Question

It cost George $\$678$ to make wreaths. How many wreaths must he sell at $\$$15 apiece to make a profit?

Answer 1

Hint: We need to find the number of wreaths to be sold such that George makes profit. We will first assume the number of wreaths he sold as k. Then, we will find the revenue that he gets, which is the amount he gets by selling k wreaths at the price of \[\$15\] per piece. We have a cost price as \[\$678\]. To make a profit, the amount of revenue must be more than the cost price of wreaths.

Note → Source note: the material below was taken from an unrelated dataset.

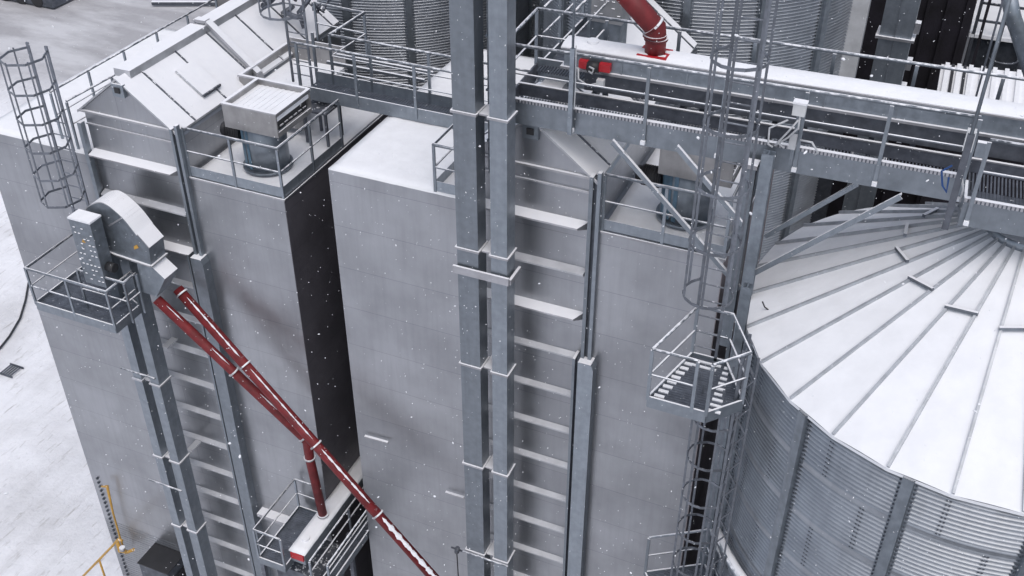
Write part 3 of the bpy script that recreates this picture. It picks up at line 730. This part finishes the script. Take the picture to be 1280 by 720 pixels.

Complete step by step solution:
We are asked to find the minimum number of wreaths George should sell to make a profit. We are given that the cost of making wreaths is \[\$678\], and that he will sell each wreath at the price of \[\$15\] per piece.
Let us assume that the number of wreaths he should sell for a profit gain is $k$.
We know that the selling price of one piece is $\$15$, so we get the total revenue he gets by selling $k$number of wreaths by multiplying $\$15$ and $k$ as \[\$15k\].
We know that to make profit the revenue must be greater than the cost price. Thus, we can write an inequality as
\[\begin{align}
  & \Rightarrow 678<15k \\
 & \Rightarrow 15k>678 \\
\end{align}\]
Dividing both sides by 15, we will get
\[\Rightarrow \dfrac{15k}{15}>\dfrac{678}{15}\]
\[\Rightarrow k>45.2\]
Since k is the number of wreaths, it must be a positive integer. By taking the nearest integer we get that, George must sell at least 46 wreaths for $\$15$ to make profit.

Note: Here we take the inequality sign as greater than because George wants to make a profit. If we were asked to find quantities such that he makes no loss, we would have used ‘greater than and equal to \[\left( \ge \right)\] in the inequality. Calculation mistakes should be avoided.